A recent study concluded that in matters of employment attractive males had an advantage overall but being an attractive female was a disadvantage in many professions. The study showed that attractive women faced discrimination and beauty was detrimental when applying for traditionally male positions, though good looks were beneficial when seeking employment in traditionally female positions.

But once you land that position or promotion it’s no longer a factor, right? Maybe not.

Debrahlee Lorenzana found that to be the case when she made national news regarding the issue. In 2010, Lorenzana sued her employer, Citibank, for banning her from wearing clothes that they deemed acceptable and permissible for other women in the office to wear.  Among the forbidden items: turtlenecks, pencil skirts and “Zara” business suits.
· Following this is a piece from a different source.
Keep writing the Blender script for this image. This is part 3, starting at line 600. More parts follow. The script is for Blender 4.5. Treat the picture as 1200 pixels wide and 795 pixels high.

Citibank supposedly claimed that due to her body type her clothing was “distracting” and she was ordered to wear something to obscure her figure. Lorenzana, a banker, felt she was fully compliant with the Citibank dress code and was quick to point out that her female peers wore far more revealing attire. As stated in the lawsuit, Lorenzana was fired after she allegedly complained of disparate treatment.

Appearance bias is nothing new. Back in the 1970s the issue was recognized as a result of activism on behalf of obese individuals and Michigan became the first state to prohibit discrimination based on weight and height. The EEOC now takes the view that extreme obesity, and obesity resulting in other physical conditions is in fact a disability, and discrimination based on such obesity is prohibited under the Americans with Disabilities Act (ADA).

Since federal and state laws do not specifically prohibit bias based on appearance, cases of appearance discrimination have to fit into one or more protected categories under federal and state anti-discrimination laws, which allows it to continue occurring in many instances.

An increase in issues may arise as a result of publicized research that such bias exists and should employers allow appearance-based discrimination to continue within the workplace, legal action will most likely ensue without the need for any new legislation. Since women are most often the subject of such bias, discrimination against the full-figured, unsightly or beautiful woman based on appearance can be deemed illegal as a form of sex discrimination.

To avoid discrimination and its backlash, employers should establish and enforce clear guidelines applying to all employees to ensure that performance and ability are the key factor in employment and that their companies are hiring and retaining the most qualified employees regardless of appearance.